▸ Written request
Return exactly the lines that run from the beginning through the line containing "hedge([(305,32),(322,36),(345,36)], 1.2, 1.5, 'short", both included, and no others.

▸ Collected data

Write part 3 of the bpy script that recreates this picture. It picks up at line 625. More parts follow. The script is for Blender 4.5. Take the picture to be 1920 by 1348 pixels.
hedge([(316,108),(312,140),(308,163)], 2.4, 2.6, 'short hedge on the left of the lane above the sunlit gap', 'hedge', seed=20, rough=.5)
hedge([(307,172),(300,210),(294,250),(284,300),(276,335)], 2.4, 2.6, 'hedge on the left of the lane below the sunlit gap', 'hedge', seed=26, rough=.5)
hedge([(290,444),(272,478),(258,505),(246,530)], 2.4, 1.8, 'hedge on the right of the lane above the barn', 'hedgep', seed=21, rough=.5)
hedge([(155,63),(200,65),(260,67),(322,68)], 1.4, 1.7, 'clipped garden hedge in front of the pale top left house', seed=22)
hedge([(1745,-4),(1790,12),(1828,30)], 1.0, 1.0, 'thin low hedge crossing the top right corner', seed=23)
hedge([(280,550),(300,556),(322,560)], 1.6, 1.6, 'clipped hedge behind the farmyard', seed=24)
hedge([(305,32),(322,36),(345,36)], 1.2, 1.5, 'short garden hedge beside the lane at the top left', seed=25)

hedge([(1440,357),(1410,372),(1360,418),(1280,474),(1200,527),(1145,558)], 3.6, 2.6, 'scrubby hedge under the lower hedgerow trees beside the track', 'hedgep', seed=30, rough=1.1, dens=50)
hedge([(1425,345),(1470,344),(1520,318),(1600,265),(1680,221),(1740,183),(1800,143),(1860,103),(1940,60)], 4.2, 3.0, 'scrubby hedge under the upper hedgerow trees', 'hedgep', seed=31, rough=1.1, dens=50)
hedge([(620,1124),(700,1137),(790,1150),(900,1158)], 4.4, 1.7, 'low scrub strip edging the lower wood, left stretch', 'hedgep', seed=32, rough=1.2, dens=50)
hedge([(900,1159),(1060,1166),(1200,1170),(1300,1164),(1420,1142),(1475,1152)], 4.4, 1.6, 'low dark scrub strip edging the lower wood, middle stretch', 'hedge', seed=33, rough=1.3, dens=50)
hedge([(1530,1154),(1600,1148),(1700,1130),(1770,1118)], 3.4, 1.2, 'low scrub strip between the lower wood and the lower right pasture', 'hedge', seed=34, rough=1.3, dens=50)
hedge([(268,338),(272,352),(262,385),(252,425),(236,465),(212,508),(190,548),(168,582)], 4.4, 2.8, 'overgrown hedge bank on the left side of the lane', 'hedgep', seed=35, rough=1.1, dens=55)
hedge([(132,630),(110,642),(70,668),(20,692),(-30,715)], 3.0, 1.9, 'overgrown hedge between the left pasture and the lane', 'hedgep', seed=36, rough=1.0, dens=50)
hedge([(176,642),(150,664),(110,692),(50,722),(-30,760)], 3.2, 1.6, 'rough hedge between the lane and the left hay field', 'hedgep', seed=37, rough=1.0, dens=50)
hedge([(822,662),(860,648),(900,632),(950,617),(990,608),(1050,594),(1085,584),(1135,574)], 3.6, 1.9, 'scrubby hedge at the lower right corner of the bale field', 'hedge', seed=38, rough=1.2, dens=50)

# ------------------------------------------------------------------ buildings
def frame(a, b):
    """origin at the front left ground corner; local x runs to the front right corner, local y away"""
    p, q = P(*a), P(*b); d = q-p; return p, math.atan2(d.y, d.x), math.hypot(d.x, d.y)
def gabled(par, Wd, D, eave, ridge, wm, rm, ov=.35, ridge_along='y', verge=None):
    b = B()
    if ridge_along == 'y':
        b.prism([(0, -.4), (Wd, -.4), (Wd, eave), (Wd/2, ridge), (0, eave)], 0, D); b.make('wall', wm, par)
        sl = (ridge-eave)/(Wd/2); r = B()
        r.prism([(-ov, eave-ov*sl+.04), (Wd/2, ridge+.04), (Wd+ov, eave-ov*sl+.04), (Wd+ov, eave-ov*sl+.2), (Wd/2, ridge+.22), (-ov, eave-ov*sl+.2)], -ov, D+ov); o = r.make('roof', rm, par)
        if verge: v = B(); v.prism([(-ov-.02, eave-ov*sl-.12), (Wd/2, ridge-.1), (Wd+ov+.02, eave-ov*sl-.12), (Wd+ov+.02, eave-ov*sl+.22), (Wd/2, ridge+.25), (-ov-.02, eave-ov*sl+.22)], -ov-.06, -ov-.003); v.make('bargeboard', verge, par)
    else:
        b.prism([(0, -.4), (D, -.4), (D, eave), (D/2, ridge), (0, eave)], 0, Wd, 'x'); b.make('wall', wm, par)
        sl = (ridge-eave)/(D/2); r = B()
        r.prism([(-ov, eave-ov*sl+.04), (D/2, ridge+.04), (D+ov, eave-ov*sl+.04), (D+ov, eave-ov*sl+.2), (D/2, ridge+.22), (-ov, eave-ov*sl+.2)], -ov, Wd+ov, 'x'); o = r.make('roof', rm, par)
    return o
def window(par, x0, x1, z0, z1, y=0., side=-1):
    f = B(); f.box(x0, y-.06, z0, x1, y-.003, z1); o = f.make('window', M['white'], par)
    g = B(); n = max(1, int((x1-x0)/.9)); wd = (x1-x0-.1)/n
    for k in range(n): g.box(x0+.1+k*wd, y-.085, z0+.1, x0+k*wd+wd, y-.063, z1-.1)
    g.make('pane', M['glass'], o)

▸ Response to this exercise
Write part 3 of the bpy script that recreates this picture. It picks up at line 625. More parts follow. The script is for Blender 4.5. Take the picture to be 1920 by 1348 pixels.
hedge([(316,108),(312,140),(308,163)], 2.4, 2.6, 'short hedge on the left of the lane above the sunlit gap', 'hedge', seed=20, rough=.5)
hedge([(307,172),(300,210),(294,250),(284,300),(276,335)], 2.4, 2.6, 'hedge on the left of the lane below the sunlit gap', 'hedge', seed=26, rough=.5)
hedge([(290,444),(272,478),(258,505),(246,530)], 2.4, 1.8, 'hedge on the right of the lane above the barn', 'hedgep', seed=21, rough=.5)
hedge([(155,63),(200,65),(260,67),(322,68)], 1.4, 1.7, 'clipped garden hedge in front of the pale top left house', seed=22)
hedge([(1745,-4),(1790,12),(1828,30)], 1.0, 1.0, 'thin low hedge crossing the top right corner', seed=23)
hedge([(280,550),(300,556),(322,560)], 1.6, 1.6, 'clipped hedge behind the farmyard', seed=24)
hedge([(305,32),(322,36),(345,36)], 1.2, 1.5, 'short garden hedge beside the lane at the top left', seed=25)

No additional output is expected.